At Lockheed Martin, Schreier has concentrated on satellite communications, which she describes as an "extremely fascinating" realm. "My specialty is communications simulation work," she says. "I build mathematical models of signals being transmitted over satellites to determine how those signals will behave and how to maintain their quality.

"The modeling is all done on computers," Schreier says. "If you're modeling some large portion of a satellite system, you have to figure out what pieces of technology you already have and what pieces you need to build. It's like detective work. You're writing computer code for the purpose of analyzing the quality of signal transmission."

Simulation work "is the closest you can come to building something with your hands without actually building something with your hands," she says.

Thus far, she says, "the culmination of my work as an engineer" is a cellular telephone system now under construction in Asia.

Lockheed Martin was hired to build the Asian Cellular Satellite System (ACES) by a private phone company serving a vast area of Southeast Asia, including Indonesia. That part of the globe includes a good number of the 75 percent of the world's inhabitants "who have never made a phone call," Schreier says.

In a conventional cellular call, the digital signal from the phone is directed to the nearest available tower, which relays that signal to another tower in the geographical area of the number being called.

In the ACES system, a satellite in geostationary orbit (meaning it essentially hovers above the same portion of the Earth) "acts like a cell tower," Schreier explains. While users will operate what looks much like conventional cell phones, the devices send and receive signals directly from the satellite.

Schreier's work involved "helping to come up with the waveform" required to get the signal from the phone to the satellite. "It's very cool," she says, "as exciting as anything I've ever worked on, by far."

The process took from 1996 until 1999. At one point during the testing phase, Schreier was part of what she describes as "a rag-tag team of nine engineers and scientists" who traveled to Florida, Georgia, New York and other sections of the country to test the effects of different environments on the quality of the signal.

It was, Schreier says, "the experience of a lifetime," largely because the testing utilized a recreational vehicle and a blimp.
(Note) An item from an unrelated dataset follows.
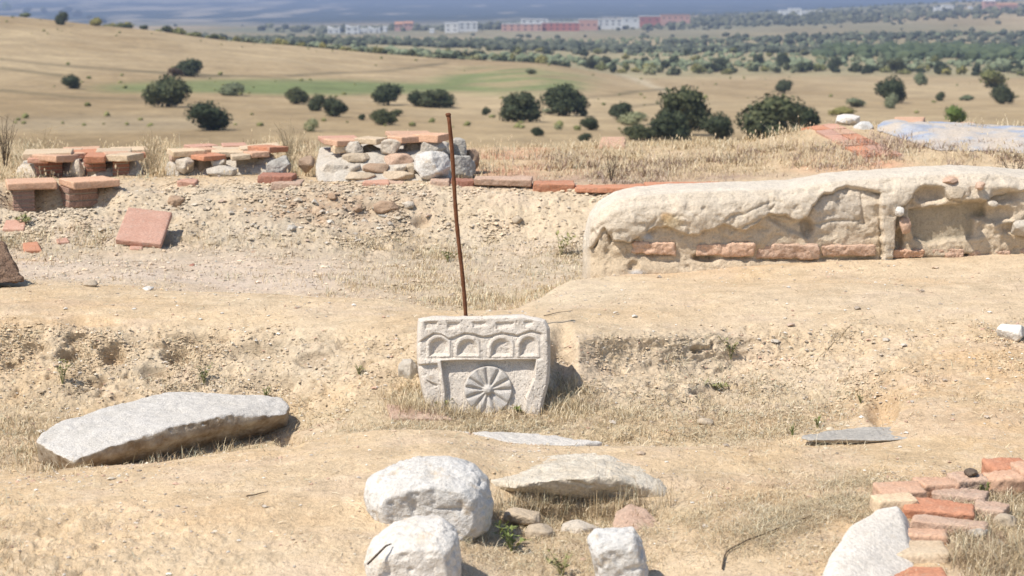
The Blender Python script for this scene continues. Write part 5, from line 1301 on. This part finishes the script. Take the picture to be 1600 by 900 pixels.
grass('dry_grass', W_tr, 3800, 7, (.008, .034), (.6, 2.4), .0009, .03, pw=[.22, .22, .16, .18, .12, .10])
grass('dry_grass', W_lo, 3200, 6, (.010, .045), (.2, 1.3), .0012, .03, pw=[.25, .2, .2, .12, .08, .15])
grass('dry_grass', W_te, 4000, 6, (.014, .085), (.2, 1.6), .0011, .04, pw=[.24, .24, .16, .16, .1, .1], heads=.12)
grass('dry_grass', smooth(20.0, 20.4, rowpos) * (1 - smooth(22.0, 22.5, rowpos)) * smooth(770, 900, GU) * clump, 1500, 8, (.02, .07), (.3, 1.2), .0014, .03, pal=np.array([[.34, .24, .19], [.42, .31, .25], [.5, .4, .3]]))
grass('dry_grass', W_tl, 1100, 9, (.03, .12), (.1, .9), .0013, .04, heads=.25)
grass('dry_grass', W_fr, 4200, 8, (.006, .030), (.7, 2.8), .0008, .025, pw=[.22, .22, .16, .18, .12, .10])
grass('dry_grass', W_rt, 1700, 9, (.02, .075), (.3, 1.6), .0010, .02, pw=[.2, .2, .15, .2, .2, .05], seg=3)
grass('dry_grass', W_lf, 900, 7, (.012, .045), (.3, 1.5), .0010, .025)
grass('dry_grass', W_b1, 900, 6, (.012, .04), (.3, 1.6), .0010, .02, pw=[.2, .15, .15, .2, .15, .15])
# grass growing at the foot of the block, slab and boulders
W_bk = ell(GU, GV, 770, 640, 140, 16, .35) + 1.2 * ell(GU, GV, 890, 625, 40, 30, .4) + .8 * ell(GU, GV, 640, 622, 40, 22, .4)
grass('dry_grass', W_bk * (GP[..., 1] < 8), 420, 8, (.03, .085), (.2, 1.2), .0009, .02, seg=3, pw=[.3, .25, .25, .1, .05, .05])
grass('dry_grass', ell(GU, GV, 270, 712, 190, 22, .35) * (GP[..., 1] > 6.75) + ell(GU, GV, 100, 705, 60, 40, .4), 170, 7, (.02, .07), (.2, 1.0), .0009, .02, seg=3)
grass('dry_grass', ell(GU, GV, 915, 800, 130, 16, .4), 110, 8, (.03, .09), (.1, .7), .0009, .015, seg=3)
grass('dry_grass', (ell(GU, GV, 1545, 790, 60, 30, .4) + ell(GU, GV, 1500, 765, 30, 18, .4)) * near_row, 220, 9, (.04, .10), (.4, 1.6), .0009, .03, pw=[.25, .2, .2, .15, .15, .05], seg=3)
# straw litter lying flat
def litter_(name, w, n, L=(.01, .05)):
    k = pick(w, n); c = Pfl[k] + RS.normal(size=(n, 3)) * np.array([.004, .004, .001]); a = RS.uniform(0, 2 * math.pi, n)
    l = RS.uniform(L[0], L[1], n); wd = .0008 * (c[:, 1] / 7) * RS.uniform(.7, 1.6, n)
    d = np.stack([np.cos(a), np.sin(a), RS.uniform(-.15, .25, n)], 1) * l[:, None]; s = np.stack([-np.sin(a), np.cos(a), 0 * a + .3], 1) * wd[:, None]
    u = np.array([0, 0, .003]); mid = c + d * .5 + np.array([0, 0, 1]) * (l * RS.uniform(0, .25, n))[:, None]
    V = np.stack([c - s + u, c + s + u, mid + s + u, mid - s + u, c + d + u], 1).reshape(-1, 3); o = (np.arange(n) * 5)[:, None]
    C_ = np.repeat(SC[RS.choice(6, n)] * RS.uniform(.65, 1.15, (n, 1)), 5, 0)
    add(name, mesh_np(name, V, [np.array([[0, 1, 2, 3]]) + o, np.array([[3, 2, 4]]) + o], False, C_), M['straw'], kind='stuff')
litter_('straw_litter', W_tr + W_lo * .8 + W_fr * 1.2 + W_rt + W_b1 * .6 + .10, 32000)
# gravel
def gravel(name, w, n, r=(.002, .008), pal=None, sq=.7, pts=None, cc=None):
    c = Pfl[pick(w, n)] if pts is None else pts
    s = r[0] * (r[1] / r[0]) ** (RS.uniform(0, 1, n) ** 3.0) * (c[:, 1] / 7) ** .6
    B = IV1 if False else np.array([[1, 0, 0], [-1, 0, 0], [0, 1, 0], [0, -1, 0], [0, 0, 1], [0, 0, -1], [.62, .62, .5], [-.62, .6, .5], [-.6, -.62, .5], [.6, -.62, .5]])
    Fg = np.array([[4, 6, 7], [4, 7, 8], [4, 8, 9], [4, 9, 6], [6, 2, 7], [7, 1, 8], [8, 3, 9], [9, 0, 6], [6, 0, 2], [7, 2, 1], [8, 1, 3], [9, 3, 0]])
    V = B[None] * (1 + .35 * RS.uniform(-1, 1, (n, len(B), 1))) * np.stack([s * RS.uniform(.8, 1.5, n), s * RS.uniform(.8, 1.3, n), s * sq], 1)[:, None]
    a = RS.uniform(0, 6.28, n); ca, sa = np.cos(a)[:, None], np.sin(a)[:, None]
    V = np.stack([V[..., 0] * ca - V[..., 1] * sa, V[..., 0] * sa + V[..., 1] * ca, V[..., 2]], -1) + c[:, None] + np.array([0, 0, 1]) * (s * .15)[:, None, None]
    C_ = np.repeat((pal[RS.choice(len(pal), n)] if cc is None else cc) * RS.uniform(.8, 1.15, (n, 1)), len(B), 0)
    add(name, mesh_np(name, V.reshape(-1, 3), (Fg[None] + (np.arange(n) * len(B))[:, None, None]).reshape(-1, 3), False, C_.clip(0, .85)), M['pebbles'], kind='stuff')
GPAL = np.array([[.62, .54, .42], [.55, .45, .33], [.48, .42, .35], [.68, .63, .55], [.40, .33, .26], [.55, .42, .30], [.50, .33, .24]])
vis = (GU > -250) & (GU < 1850)
gravel('gravel', (1 - smooth(14, 15, rowpos)) * (.15 + .7 * smooth(-.1, .5, n1_) + .5 * rough) * vis, 15000, (.0018, .0075), GPAL)
gravel('gravel', smooth(14, 15, rowpos) * (1 - smooth(20.4, 21, rowpos)) * (.9 - .45 * bank2) * (GU < 1000) * vis, 6000, (.0025, .008), np.concatenate([GPAL * .5 + np.array([.24, .21, .165]), [[.40, .33, .28]]]))
gravel('rubble', bank2 * (ell(GU, GV, 520, 335, 170, 40, .4) + .25 * ell(GU, GV, 200, 330, 200, 40, .4)) + .25 * ell(GU, GV, 1250, 500, 90, 16, .5) + .12 * ell(GU, GV, 1190, 540, 160, 40, .5), 200, (.006, .020), GPAL * .5 + np.array([.2, .175, .14]), .8)

Cfl = C.reshape(-1, 3)
def clods(name, w, n, r):
    k = pick(w, n); gravel(name, None, n, r, None, .75, Pfl[k], Cfl[k] * RS.uniform(.86, 1.08, (n, 1)))
clods('soil_crumbs', (bank1 * (.1 + 1.3 * smooth(.0, .5, n2_ + n1_)) + .5 * fore * clump + .06 * near_row * clump) * vis, 9000, (.0025, .0085))
clods('soil_crumbs', (bank2 * (.1 + 1.3 * smooth(.0, .5, n2_ + n1_)) + .15 * lower) * vis * (GU < 1000), 6500, (.004, .013))
gravel('loose_stones', (1 - smooth(14, 15, rowpos)) * vis * (.3 + smooth(-.1, .5, n2_)), 170, (.008, .016), GPAL)

# ------------------------------------------------------------ small plants and twigs
smat('weed green', (.17, .21, .065), (.26, .30, .10), None, 20, .001)
smat('weed olive', (.27, .27, .11), (.36, .34, .16), None, 20, .001)
def weed(u, v, w, h, label, mat='weed green', seed=0, stems=9, up=.7, ymin=0, ymax=99, dz=0):
    p = at(u, v, ymin, ymax); sc = p[1] / FPX; W_, Hh = w * sc, h * sc
    rs = random.Random(seed + int(u)); e = empty('weed', (p[0], p[1], p[2] + dz), label, 'weed')
    SV, SF, LV, LF = [], [], [], []; ns = 0
    for k in range(stems):
        a = rs.uniform(0, 6.28); r = W_ / 2 * rs.uniform(.3, 1); tip = np.array([r * math.cos(a), r * math.sin(a) * .7, Hh * rs.uniform(.5, 1) * (up + (1 - up) * rs.random())])
        mid = tip * .5 + np.array([0, 0, Hh * .12]); pts = [np.zeros(3) - [0, 0, .01], mid * .5, mid, tip]
        v_, f_ = tube(pts, [.0013, .0011, .0009, .0005], 4, False); SV.append(v_); SF.append(f_[0] + ns); ns += len(v_)
        for q in range(8):
            t = rs.uniform(.25, 1); c = mid * t * 2 if t < .5 else mid + (tip - mid) * (t * 2 - 1)
            d = np.array([rs.gauss(0, 1), rs.gauss(0, 1), rs.uniform(0, 1)]); d /= np.linalg.norm(d); L = max(W_, Hh) * rs.uniform(.07, .16)
            s = np.cross(d, [0, 0, 1]); s = s / (np.linalg.norm(s) + 1e-6) * L * .28
            n = len(LV); LV += [c, c + d * L * .5 + s, c + d * L, c + d * L * .5 - s]; LF.append((n, n + 1, n + 2, n + 3))
    add('stem', mesh_np('stem', np.concatenate(SV), np.concatenate(SF)), M[mat], e)
    add('foliage', mesh_np('foliage', np.array(LV), np.array(LF), False), M[mat], e)
for k, a in enumerate([(1142, 560, 50, 50, 'green weed on the earth slope below the brick course', 'weed olive'), (1120, 608, 60, 14, 'low green sprigs on the slope right of the carved block', 'weed olive'), (96, 600, 34, 50, 'olive tuft on the eroded bank at far left', 'weed olive'),
    (320, 600, 50, 36, 'yellow green weed on the bank above the granite slab', 'weed olive'), (416, 622, 24, 22, 'bright green sprig at the back edge of the granite slab', 'weed green'), (876, 400, 60, 55, 'yellowish bush of weeds at the foot of the pale bank', 'weed olive'),
    (1276, 668, 26, 26, 'bright green sprout left of the flat grey stone, the taller of two', 'weed green'), (1238, 680, 16, 22, 'smaller green sprout further left of the flat grey stone', 'weed green'), (800, 862, 90, 60, 'green weed growing between the white boulder and the squarish stone', 'weed green'),
    (735, 845, 40, 40, 'green sprig in the gap beside the upper boulder', 'weed green'), (690, 640, 50, 22, 'green sprigs against the lower left of the carved block', 'weed olive'), (815, 645, 44, 10, 'low green shoots at the foot of the rosette', 'weed green'),
    (878, 900, 70, 46, 'green weed at the bottom edge beside the squarish stone', 'weed olive'), (560, 585, 30, 20, 'small green sprigs on the bank left of the carved block', 'weed olive'), (1540, 780, 24, 36, 'green sprout among the dry weeds right of the kerb', 'weed green'),
    (1345, 630, 14, 20, 'tiny green sprout on the slope above the flat grey stone', 'weed olive'), (38, 350, 60, 14, 'grey green weeds by the broken pink tile at left', 'weed olive'), (700, 410, 50, 20, 'pale weeds on the sunken floor left of the rod', 'weed olive')]):
    weed(*a, seed=k)
def twigs(name, u, v, w, h, label, mat, n=14, seed=0, ymin=0, ymax=99, cat='shrub', r=.0018):
    p = at(u, v, ymin, ymax); sc = p[1] / FPX; W_, Hh = w * sc, h * sc; rs = random.Random(seed); e = empty(name, tuple(p), label, cat)
    for k in range(n):
        a = rs.uniform(0, 6.28); tip = np.array([W_ / 2 * math.cos(a) * rs.uniform(.3, 1), W_ * .3 * math.sin(a), Hh * rs.uniform(.5, 1)])
        mid = tip * .5 + np.array([rs.gauss(0, .01), 0, Hh * .08])
        vs, fs, ns = [], [], 0
        for pts, rr in ([[np.zeros(3), mid, tip], r], [[mid, mid + (tip - mid) * .5 + np.array([rs.gauss(0, W_ * .1), 0, Hh * .1]), mid + (tip - mid) * .8 + np.array([rs.gauss(0, W_ * .2), rs.gauss(0, W_ * .1), Hh * .12])], r * .6], [[mid * .6, mid * .9 + np.array([rs.gauss(0, W_ * .15), 0, Hh * .1])], r * .6]):
            v_, f_ = tube(pts, [rr * (1 - .6 * i / len(pts)) for i in range(len(pts))], 4, False); vs.append(v_); fs.append(f_[0] + ns); ns += len(v_)
        add('stem', mesh_np('stem', np.concatenate(vs), np.concatenate(fs)), M[mat], e)
twigs('dry_shrub', 8, 268, 50, 95, 'dark leafless shrub at the left edge beside the tiles', 'dark twig', 18, 1, 12.9, 14)
twigs('dry_shrub', 240, 275, 40, 75, 'tall dry stalks between the left and middle tile groups', 'dry twig', 16, 2, 12.8, 13.6)
twigs('dry_shrub', 455, 262, 60, 85, 'tall dry stalks between the middle and centre tile groups', 'dry twig', 20, 3, 12.8, 13.8)
twigs('dry_shrub', 60, 255, 90, 60, 'pale dry stalks behind the leftmost tiles', 'dry twig', 22, 4, 13.5, 14.8)
twigs('dry_shrub', 1580, 285, 80, 48, 'dry twiggy shrub over the right end of the ruined wall', 'dark twig', 16, 5, 10.4, 13)
twigs('dry_shrub', 955, 285, 50, 45, 'dark dry weed standing on the terrace above the brick rim', 'dark twig', 9, 6, 12.8, 14)
def twig(pts_px, label, mat='dark twig', r=.0025, lift=.006, ymin=0, ymax=99, cat='twig', name='twig'):
    pts = []
    for (a, b), (c, d) in zip(pts_px[:-1], pts_px[1:]):
        for t in np.linspace(0, 1, 7)[:-1]: pts.append(at(a + (c - a) * t, b + (d - b) * t, ymin, ymax))
    pts.append(at(*pts_px[-1], ymin, ymax)); pts = np.array(pts); pts[:, 2] += lift
    for _ in range(3): pts[1:-1] = (pts[:-2] + pts[1:-1] * 2 + pts[2:]) / 4
    v_, f_ = tube(pts, [r * (1 - .5 * i / len(pts)) for i in range(len(pts))], 6)
    add(name, mesh_np(name, v_, f_), M[mat], None, None, label, cat, recenter=True)
twig([(1128, 892), (1134, 868), (1160, 850), (1195, 838), (1235, 822), (1272, 808)], 'long dark bent twig on the ground at lower right', r=.003, lift=.008)
twig([(850, 496), (872, 490), (896, 487)], 'thin dark twig touching the top right corner of the carved block', r=.0018)
twig([(1274, 566), (1295, 545), (1330, 508)], 'thin pale stalk lying on the slope at right', 'dry twig', r=.0022)
twig([(385, 778), (402, 775), (418, 771)], 'short dark twig on the sand below the granite slab', r=.0025)
v_, f_ = tube([unp(574, 882, 5.2), unp(588, 868, 5.2), unp(603, 853, 5.22), unp(611, 850, 5.24)], [.003, .0035, .003, .002], 6)
add('twig', mesh_np('twig', v_, f_), M['dark twig'], None, None, 'dark twig lying across the left shoulder of the lower white boulder', 'twig', recenter=True)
She rode in both.

It was also during the ACES project that she met Nicholas Schreier, an engineer working for an outside consulting firm, who is now her husband.

And, because of her work on the project, Schreier was awarded her first patent. Patent No. 39MP2813 is for "Call-interrupt Coding System for Maximizing Throughput for Cellular Spacecraft TDMA Communications System." In simple terms, Schreier says, it involves "the efficient repackaging of a person's voice during a cell call to allow for other in-call signals needed for activities, such as call-waiting."
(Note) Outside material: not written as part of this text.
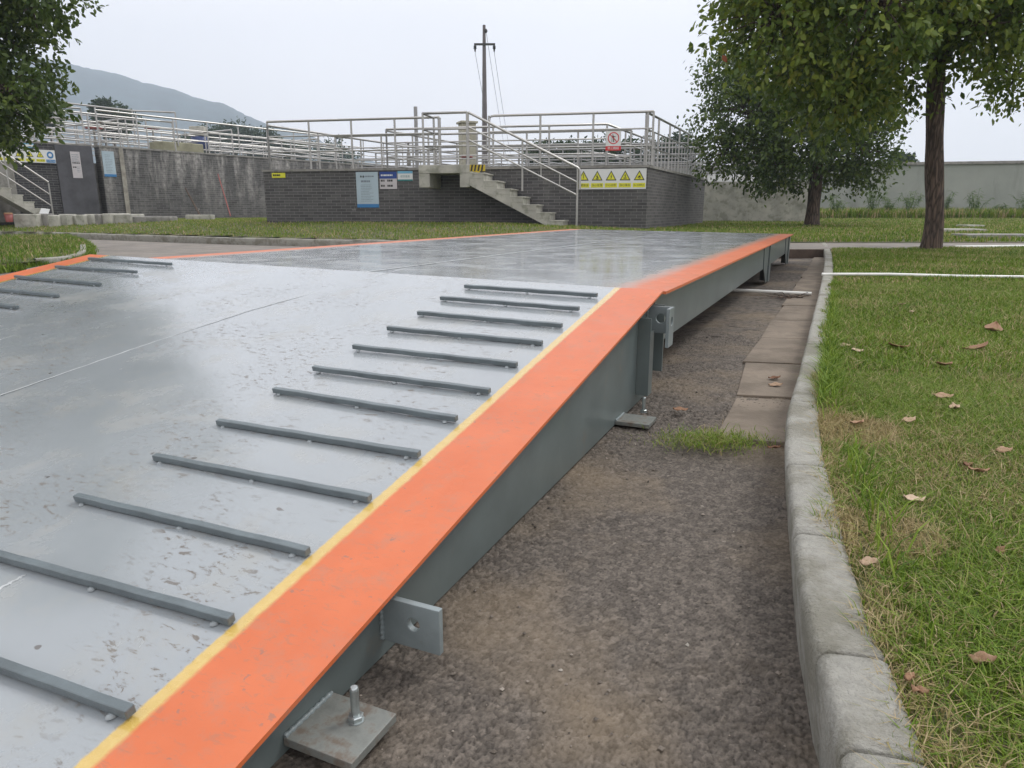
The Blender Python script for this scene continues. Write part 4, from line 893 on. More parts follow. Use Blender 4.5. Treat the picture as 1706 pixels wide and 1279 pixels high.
quad('blue_header', s0, s1, z1 - h_ * .40, z1, FF, o, M['blue'], rt); lines(rt, s0 + w_ * .08, s1 - w_ * .06, z1 - h_ * .28, z1 - h_ * .13, 1, FF, o + .0026, M['white'], th=.6)
for zz in (0.42, 0.12): lines(rt, s0 + w_ * .06, s0 + w_ * .34, z0 + h_ * zz, z0 + h_ * (zz + .13), 1, FF, o, M['black'], th=.9); lines(rt, s0 + w_ * .44, s1 - w_ * .03, z0 + h_ * zz, z0 + h_ * (zz + .13), 1, FF, o, M['black'], th=.9)
s0, s1, z1, z0 = wallbox(662.5, 285.5, 688, 301.5, FF, NF)
rt, o = panel('name_sign', 'small pale blue sign with teal band left of the stair landing', s0, s1, z1, z0, FF, 0.0, M['white']); w_, h_ = s1 - s0, z1 - z0
quad('blue_header', s0, s1, z1 - h_ * .24, z1, FF, o, M['cyan'], rt); quad('teal_band', s0, s1, z0, z0 + h_ * .15, FF, o, M['teal'], rt)
text_obj('初沉池池', w_ * 0.155, M['teal'], rt, rt.matrix_basis.inverted() @ smat(FF, (s0 + s1) / 2, o + 0.0045, z0 + h_ * .45))
s0, s1, z1, z0 = wallbox(453, 288.5, 476, 296.5, FF, NF)
rt, o = panel('small_sign', 'small rounded yellow sign near the left corner of the front tank', s0, s1, z1, z0, FF, 0.0, M['yellow'], bev=0.02)
lines(rt, s0 + 0.03, s1 - 0.03, z0 + 0.035, z1 - 0.03, 1, FF, o, M['black'], th=.9)

# ------------------------------------------------------------------ left tank
ZB = 2.5; B0, B1, B2 = atz(165, 242, ZB), atz(440, 262, ZB), atz(640, 283, ZB); A0, A1 = atz(-260, 222, ZB), atz(151, 241, ZB)
A0 = A1 + (atz(20, 233.5, ZB) - A1) * 6
bx = (B1 - B0)[:2]; BL = np.linalg.norm(bx); bx /= BL; bo = np.array([bx[1], -bx[0]]); FB = frame(B0, bx, bo)
ax = (A1 - A0)[:2]; AL = np.linalg.norm(ax); ax /= AL; ao = np.array([ax[1], -ax[0]]); FA = frame(A0, ax, ao)
lt = thing('brick_tank', 'tall stained tile brick tank wall receding behind the concrete blocks', 'water tank', B0 * [1, 1, 0] + [0, 0, .3])
MB().box(0, BL + 11, -0.3, 0, 0.0, ZB - 0.05, FB).build('wall', M['brick_left'], lt); MB().box(-0.02, BL + 11, -0.36, 0.02, ZB - 0.05, ZB, FB).build('coping', M['concrete_dark'], lt)
pil = MB().box(0.55, 0.68, 0.001, 0.03, 0.1, ZB - 0.052, FB).build('pipe_stain', simple('lime_run', (0.30, 0.28, 0.24), 0.8, 0.3, 6), lt)
at = thing('brick_tank', 'tall dark brick tank wall behind the left stairs with the warning board', 'water tank', A1 * [1, 1, 0] + [0, 0, .3])
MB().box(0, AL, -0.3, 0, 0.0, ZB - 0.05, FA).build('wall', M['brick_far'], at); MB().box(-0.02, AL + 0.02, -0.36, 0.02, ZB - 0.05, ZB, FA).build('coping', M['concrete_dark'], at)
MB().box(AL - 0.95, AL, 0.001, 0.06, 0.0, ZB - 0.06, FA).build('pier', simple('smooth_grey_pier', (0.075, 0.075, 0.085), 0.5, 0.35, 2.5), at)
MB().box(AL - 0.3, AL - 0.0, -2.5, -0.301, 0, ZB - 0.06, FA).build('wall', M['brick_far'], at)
UP = lambda fr, s, o: np.array(fr((s, o, ZB)))
gl = 'steel railings on the left tanks'
railing('nearest railing along the top of the stained brick wall', [UP(FB, 0.1, -0.15), UP(FB, BL + 10, -0.15)], 1.0, 1.25, group=gl)
railing('second railing row above the stained brick wall', [UP(FB, -0.5, -1.3), UP(FB, 3.2, -1.3)], 1.02, 1.0, group=gl)
railing('railing above the warning board on the left wall', [UP(FA, AL - 9, -0.15), UP(FA, AL - 0.1, -0.15)], 1.0, 1.2, group=gl)
railing('raised platform railing above the left tanks', [UP(FB, -5, -1.9) + [0, 0, .28], UP(FB, 2.2, -1.9) + [0, 0, .28], UP(FB, 3.1, -0.9) + [0, 0, .25]], 1.05, 1.3, levels=(1.0, 0.72), group=gl)
for i, (o_s, s0, s1, hgt) in enumerate(((-3.0, -4, 12, .98), (-4.6, -6, 14, 1.0), (-7, -6, 16, 1.0), (-10, -4, 20, 1.05))):
    railing('%s railing row further back on the left tanks' % ('third', 'fourth', 'fifth', 'sixth')[i], [UP(FB, s0, o_s), UP(FB, s1, o_s)], hgt, 1.5, group=gl, mat=M['steel_dull'] if i > 1 else None)
for i, s0 in enumerate((-1.5, 1.6, 5.5, 9.5)):
    railing('%s cross railing on the left tanks' % ('first', 'second', 'third', 'fourth')[i], [UP(FB, s0, -1.3), UP(FB, s0, -9.5)], 0.98, 1.5, group=gl)
MB().box(-6, 22, -12, -0.4, 0.3, ZB - 0.5, FB).build('tank_floor', M['concrete_dark'], lt)
# concrete cover slabs and gate valves standing on the left tanks
def valve(px, py, Y, wheel, label, r=0.22, hgt=0.75):
    c = aty(px, py, Y); rt = thing('gate_valve', label, 'valve', c - [0, 0, hgt], 0, 'gate valves on the tanks')
    m_ = MB(); m_.tube([c - [0, 0, hgt], c - [0, 0, hgt * .4], c - [0, 0, hgt * .38], c], [0.07, 0.06, 0.035, 0.03], 8); m_.build('stem', M['concrete_dark'], rt)
    m_ = MB(); m_.tube([c + [r * math.cos(a), r * math.sin(a), 0] for a in np.linspace(0, 2 * PI, 17)], 0.022, 6, False)
    for a in (0, PI / 2): m_.tube([c + [r * math.cos(a), r * math.sin(a), 0], c - [r * math.cos(a), r * math.sin(a), 0]], 0.018, 6)
    m_.build('handwheel', wheel, rt)
valve(156, 214, 25, M['redpaint'], 'red handwheel valve standing left among the left tank railings', 0.25, 0.9)
valve(254, 214, 27, M['redpaint'], 'red handwheel valve right of the other one among the left tank railings', 0.25, 0.9)
valve(680, 238, 24, M['redpaint'], 'red handwheel valve on the far walkway behind the stair landing', 0.12, 0.7)
valve(778, 262, 21, M['redpaint'], 'small red handwheel valve below the cream brick pillar', 0.15, 0.5)
c = aty(331, 222, 30); rt = thing('drive_unit', 'blue electric drive with a cream gear head on the left tank', 'motor', c - [0, 0, 1])
m_ = MB(); m_.tube([c - [0, 0, 1.0], c - [0, 0, .62], c - [0, 0, .6], c - [0, 0, .15], c - [0, 0, .12]], [0.12, 0.12, 0.3, 0.3, 0.1], 12); m_.build('motor', M['bluepaint'], rt)
MB().box(c[0] - .3, c[0] + .3, c[1] - .2, c[1] + .2, c[2] - .119, c[2] + .25).build('gear_head', M['concrete'], rt, bevel=0.04)
c = aty(295, 248, 25.5); MBc = MB().box(-0.75, 0.75, -0.4, 0.4, c[2] - 0.6, c[2] + 0.18, frame(c, bx, bo)).build('concrete_plinth', simple('mossy_concrete', (0.30, 0.29, 0.2), 0.9, 0.25, 3, bstr=.3), None, bevel=0.03); tag(MBc, 'mossy concrete plinth behind the stained wall railing', 'plinth')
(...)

The satellite was launched in February, and the system should be operating by the end of the year.

"In late March, I heard the first phone call over the satellite," Schreier says. "I was impressed with its quality. It sounded as good, if not better, than conventional cellular. Our work really made a difference."

In addition to the ACES program, one of Schreier's most cherished accomplishments dates from her undergraduate days at Delaware. In the engineering building, "there's this plaque, and I saw there weren't any women engineers on it," she recalls. "I said to myself, 'Someday, I'm going to get my name on that plaque.'"

She did.

Her name was placed on the plaque in 1985 when she received the Charles B. Evans prize for the highest GPA in engineering that year.

These days, Schreier is a manager at Lockheed. She's in charge of a team of 15 to 20 communications systems engineers involved in everything from research and development to business development.

"Looking back at the last 15 years, I never expected to get this far," she says. "I'm proof that hard work can get you places." And, if she ever decides to leave engineering, "I'd like to be a journalist," Schreier says. "I'd like to write children's stories."

And, there are always teddy bears. "My mom and dad gave me my first one for Christmas in second grade," Schreier says, "and I've loved them ever since."